Segal, responsável pelo treinamento antiassédio, está agora expandindo parte do programa chamado Safe Mentoring, que ensina os homens a treinar mulheres sem assediá-las. Em uma sessão recente, um supervisor falou que tinha uma entrada extra para um evento esportivo e achou que só poderia convidar um colega homem; Segal explicou como convidar uma colega sem assediá-la sexualmente.

“A resposta ao assédio não é evitar as mulheres”, disse ele.

Mesmo assim, alguns disseram estar seguindo “a regra Pence”, conhecida anteriormente como regra Billy Graham, o pregador evangélico, mas que agora leva o nome do vice-presidente. Pence disse que não come sozinho com mulheres que não sejam sua esposa, e que não comparece sem ela a um evento onde servem bebidas alcoólicas.

Um escritor conservador, Sean Davis, escreveu que muitos homens nos meios de comunicação deveriam sempre seguir a regra Pence. Ele afirmou que o faz, e que os liberais nos EUA finalmente perceberam a utilidade de se evitar reuniões privadas com as mulheres. O ex-conselheiro da Casa Branca, Sebastian Gorka, disse a mesma coisa.

“O que estamos vendo agora é que os homens estão se afastando do papel que tentamos encorajá-los a desempenhar, que é o de ensinar e apoiar as mulheres no emprego. Eles estão apreensivos, achando que vão ser falsamente acusado de assédio sexual”, disse Al Harris, que oferece programas de igualdade no local de trabalho e escreve sobre o tema em Chicago com sua parceira, Andie Kramer, há anos.
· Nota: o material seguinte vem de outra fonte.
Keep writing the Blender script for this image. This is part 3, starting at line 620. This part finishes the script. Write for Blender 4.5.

Pedir orientação diretamente às mulheres

Nem todos estão praticando o afastamento. Alguns disseram que o melhor caminho é pedir orientação diretamente às mulheres, caso elas se sintam assediadas. Pat Lencioni, fundador do Table Group em Lafayette, Califórnia, que oferece treinamento executivo para empresas em torno de questões como diversidade, disse que faz exatamente isso, e que já perguntou às mulheres em seu escritório se elas se preocupam com o assédio.
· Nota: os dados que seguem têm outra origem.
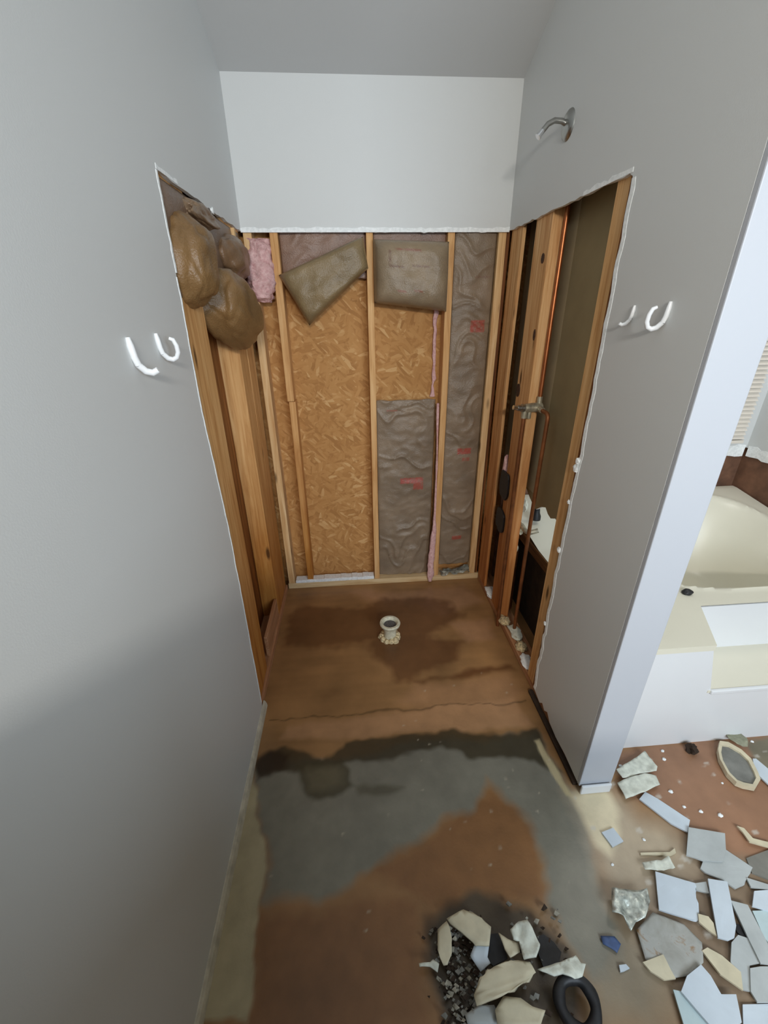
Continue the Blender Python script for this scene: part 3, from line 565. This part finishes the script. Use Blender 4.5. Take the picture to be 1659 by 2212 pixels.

“Eu cheguei ao escritório e disse: ‘Ei, meninas, tenho uma pergunta para vocês: já passou pela sua cabeça que esse papo de assédio sexual pode acontecer aqui?’”, recorda-se Lencioni, 52 anos. “E elas disseram: ‘Não, porque conhecemos você. Sabemos quem você é’.”

Ele acredita que essa abordagem poderia ser adotada de forma mais ampla.

Outros homens contaram que não falavam sobre assédio no local de trabalho porque já sabiam o que precisavam saber. “Esta é uma cidade liberal. Todos nós já sabemos dessas coisas”, disse Philip Rontell, agente imobiliário em Walnut Creek, Califórnia, acrescentando que apoia a campanha #MeToo.

Quando querem falar sobre esse tipo de assédio, disseram alguns deles, não sabem aonde ir. “Não sei onde essas conversas podem ocorrer”, disse Ryan Ellis, 33 anos, gerente de vendas de uma empresa de comércio eletrônico em Santa Monica, Califórnia.

Austin Gilbert, recrutador da empresa Gametime em San Francisco, disse que seu setor também teve que lidar com homens conversando em salas de bate-papo on-line no trabalho, o que para ele poderia “esconder” comentários tóxicos. Sua empresa fechou vários chats de panelinhas ao longo dos anos, mas ele está mais preocupado.

“Temos uma política de dizer aos funcionários que podemos acessar todas as comunicações eletrônicas, mas que essa normalmente não é a responsabilidade de alguém específico em uma empresa pequena”, disse Gilbert, de 31 anos.

Será o fim das confraternizações corporativas?

Agora que as mulheres se sentem fortalecidas para denunciar um comportamento inapropriado, algumas empresas preveem que eventos que envolvem bebidas alcoólicas, como as festas de fim de ano, podem ser problemáticos. Muitas firmas costumavam promover essas festas na quinta ou na sexta à noite, mas outras optaram pela tarde de segunda ou de terça, disse Sarah Freedman, vice-presidente de operações da 23 Layers, organizadora de eventos em Nova York, cujos clientes incluem o Google e a West Elm.

As bebidas liberadas estão sendo substituídas por zonas de jogos. Um cliente recentemente pediu que fosse servido o coquetel “John Daly” bem aguado, atitude que Freeman achou estranha, mas provavelmente sábia.

“Os eventos após o expediente são ‘a linha de frente’ quando o assunto é assédio, e as empresas querem adotar medidas preventivas”, disse ela.